Publisher’s Note

On June 21, I was privileged to attend Our Common Future 2.0, a symposium hosted by Corporate Knights magazine, chaired by the environment policy pioneer Maurice Strong. It marked the 20th anniversary of the founding of the International Institute for Sustainable Development (IISD) and recognized the achievements of many environmental veterans, including Jim MacNeill, who introduced the term “sustainable development.”

Despite the vigorous enthusiasm of George Smitherman, Galen Weston, and Elizabeth May, it was noted that civil society’s effect on policy is slipping. While Sylvia Ostry decried the “exhilaration of pessimism”, Maria Ivanova, Director of the Global Environment Governance Project at the Yale Centre for Environmental Law and Policy, cited the struggle to determine “what we need to change and what it needs to change to.”

There was no unanimity between the participants. However, a voice from the private sector, Kathy Bardswick, President and CEO of The Co-operators Group, counselled academics and policy makers to MAKE IT SIMPLE for business to act in response to the potential devastation of climate change.

So as Toronto contemplates the aftermath of the G20, where the word “environment” was scarcely uttered, we must wonder what real difference it will make to take a sustainable approach in managing our homes. Even if protesters tried to impose planetary sensibilities on visiting world financial leaders, their voices were displaced by the attention paid to the “security threats” on the streets.  From the large local investment in this world meeting, it seems that the lessons to learn are personal.

It is said that what cannot be measured cannot be managed. While government leaders convened to deal with some very large numbers over the very short term, those of us who believe that environmental, social responsibility needs to take its place alongside profit, pleasure and personal enhancement in society’s permanent value set—we have one major G20 takeaway. Until environmental “replacement value” is monetized and the big stacks of environmental poker chips look like others on the table, the environment will be treated as a government policy luxury.

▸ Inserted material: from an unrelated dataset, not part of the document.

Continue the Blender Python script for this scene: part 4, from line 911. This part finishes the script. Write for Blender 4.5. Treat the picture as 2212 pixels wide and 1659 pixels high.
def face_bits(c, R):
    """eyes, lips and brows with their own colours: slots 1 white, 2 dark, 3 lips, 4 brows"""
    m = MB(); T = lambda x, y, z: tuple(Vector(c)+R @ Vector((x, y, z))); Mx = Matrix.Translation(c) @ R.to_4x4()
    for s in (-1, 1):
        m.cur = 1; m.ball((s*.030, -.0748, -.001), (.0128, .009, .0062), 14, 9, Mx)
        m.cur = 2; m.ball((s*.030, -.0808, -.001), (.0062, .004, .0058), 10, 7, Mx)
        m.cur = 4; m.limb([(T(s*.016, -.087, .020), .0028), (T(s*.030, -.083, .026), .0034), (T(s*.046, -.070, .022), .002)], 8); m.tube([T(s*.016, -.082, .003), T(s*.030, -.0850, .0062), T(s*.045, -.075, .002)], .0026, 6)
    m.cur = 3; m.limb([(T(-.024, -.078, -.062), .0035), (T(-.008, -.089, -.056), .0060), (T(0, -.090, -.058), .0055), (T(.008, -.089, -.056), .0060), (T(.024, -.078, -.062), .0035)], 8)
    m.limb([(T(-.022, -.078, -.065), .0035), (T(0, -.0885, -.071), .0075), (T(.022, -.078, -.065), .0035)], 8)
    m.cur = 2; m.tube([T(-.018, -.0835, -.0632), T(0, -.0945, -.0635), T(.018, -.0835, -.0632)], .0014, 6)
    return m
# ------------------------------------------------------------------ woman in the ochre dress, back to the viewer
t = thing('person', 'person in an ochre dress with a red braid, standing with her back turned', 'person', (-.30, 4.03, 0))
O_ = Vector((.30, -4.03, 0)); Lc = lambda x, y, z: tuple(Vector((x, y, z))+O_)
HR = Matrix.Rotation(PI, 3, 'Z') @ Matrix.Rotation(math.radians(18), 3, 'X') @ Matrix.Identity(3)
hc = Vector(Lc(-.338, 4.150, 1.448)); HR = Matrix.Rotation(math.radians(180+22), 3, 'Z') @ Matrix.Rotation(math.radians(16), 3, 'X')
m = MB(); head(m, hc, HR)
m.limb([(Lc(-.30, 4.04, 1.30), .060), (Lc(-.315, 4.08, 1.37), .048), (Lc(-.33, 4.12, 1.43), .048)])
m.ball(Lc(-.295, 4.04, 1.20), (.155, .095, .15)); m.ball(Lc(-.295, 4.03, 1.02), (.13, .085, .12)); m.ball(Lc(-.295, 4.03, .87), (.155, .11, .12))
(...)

Policy that doesn’t take sustainability into account is in fact incomplete policy. Look no further than the Gulf of Mexico: the overriding concern in government response to the crisis is commercial: lost income to fishermen, tourism and in fact other oil companies.  Environmental degradation and damage to marine life appear secondary.

Business activity that doesn’t take into account the entire life cycle of its environmental impacts is irresponsible practice. To accept that environmental considerations are a luxury that we cannot afford is no more credible than saying we can’t afford to make cars with seatbelts.

So it’s up to us—the consumers—to support companies that take the environment seriously. They need to further the cause that their visionary owners embrace. When we demonstrate that we’re spending money on green energy, smarter building, sustainable agriculture and responsible travel, and there’s a dollar value on our green economy, then maybe our “common future” will be noticed by those in charge.